India’s judiciary is facing a severe pendency crisis, with over 4.80 crore cases pending in lower courts and nearly 91,000 in the Supreme Court as of 2025. Rising vacancies, inadequate infrastructure, and slow recruitment are intensifying delays, prompting calls for urgent systemic reforms.
BulletsIn
- 4.80 crore cases pending in lower courts; SC pendency up 30% (2021–2025).
- Allahabad HC highest pendency: 11.66 lakh cases; UP alone holds 23% of India’s backlog.
- Judge–population ratio just 21/million vs Law Commission’s norm of 50/million.
- Vacancies: 4,855 posts empty in lower courts; 297 in High Courts.
- Infrastructure gaps: shortage of courtrooms, staff, stenographers, digital tools.
- Frequent adjournments + weak case management = long delays.
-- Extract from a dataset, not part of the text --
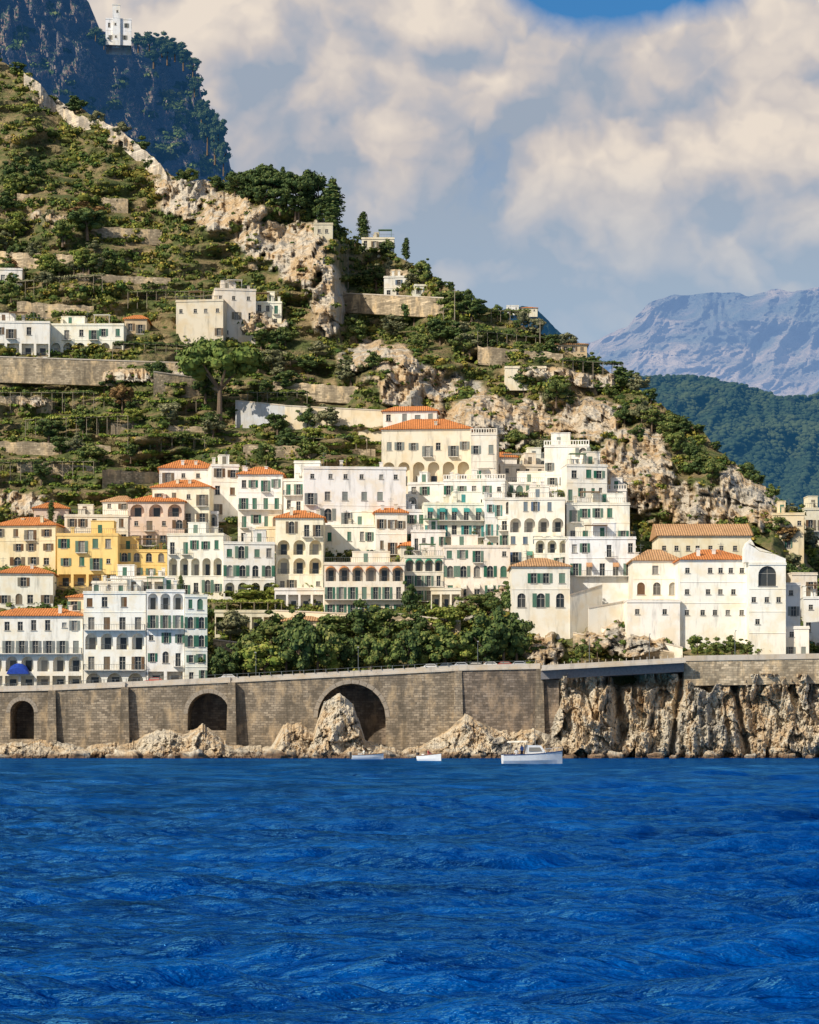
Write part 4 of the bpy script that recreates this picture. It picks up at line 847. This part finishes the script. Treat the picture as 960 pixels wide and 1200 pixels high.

- Slow appointments due to Collegium–Executive friction; recruitment lag in states.
- ADR underused; Lok Adalats limited to small/pre-litigation matters.
- Pendency undermines Article 21 right to speedy justice; hurts rule of law.
- Economic impact: delays in commercial cases lower investor confidence, raise costs.
- Reforms needed: fast recruitment, digitised courts, stricter adjournment norms, strong ADR, specialised courts.